Now, I will grant I was not at the class, so I cannot verify what was said and whether or not the professor actually was dismissive of the student's concerns, and I will grant that the op-ed piece did raise some good points that some professors- many of whom are not actually educated in, well, "educating"- may need training in sensitivity. However, regardless of the context, it is apparent to me that the whole concept of "triggering" hasn't just gotten out of hand or has become counter-productive, it has become destructive to the very cause it seeks to solve- figuring out an end the rape problem.

First of all, it's very troubling that people can play the "victim card", silence their critics and essentially engage in censorship (as is what's happening here and what has happened to me in the past), stifling discussion that could be important in solving the problem. Because, let's face it- if we can't talk about sexual assault openly, how can we even begin to figure out how to solve the problem?

Moreover, where's the line where something is just "normal discourse" and where it becomes "triggering"? Rape can be committed by just about any instrument imaginable, so, in theory, just about *anything* can be a "trigger". For example, someone could be raped by something as innocuous as a pop can- do we get rid of all the Coke and Pepsi machines because they dispense items that are "triggering"?

More importantly, I can't understand how constant coddling and, frankly, "babying" victims of sexual assault helps in any way. By avoiding the problem- and not seeking a way to get past it- the victim is doing what the rapist intended, and that's get inside their head. I understand that a rape stays with someone for the rest of their lives- how can one get rid of that thought- but it's one thing to have it stuck in the corner of your brain and another to have it affect you in your daily life. The former is just a "bad memory", the latter tells the rapist they have won.

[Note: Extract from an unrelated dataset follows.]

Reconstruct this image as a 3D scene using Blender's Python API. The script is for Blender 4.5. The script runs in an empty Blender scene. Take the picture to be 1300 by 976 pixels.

That is the heart of the matter. At the end of the day, advocacy groups seem to forget that rape is about power, not sex, and there's nothing more powerful than ensuring that the rapist has permanently entrenched themselves into a victim's cranium. Sure, the rapist might end up in jail, but they don't care- they're interested in the "hunt", and ensuring that they've devoured whatever life the victim had before. If something like that isn't enough to scare some sensibility into this nonsense, I don't know what is.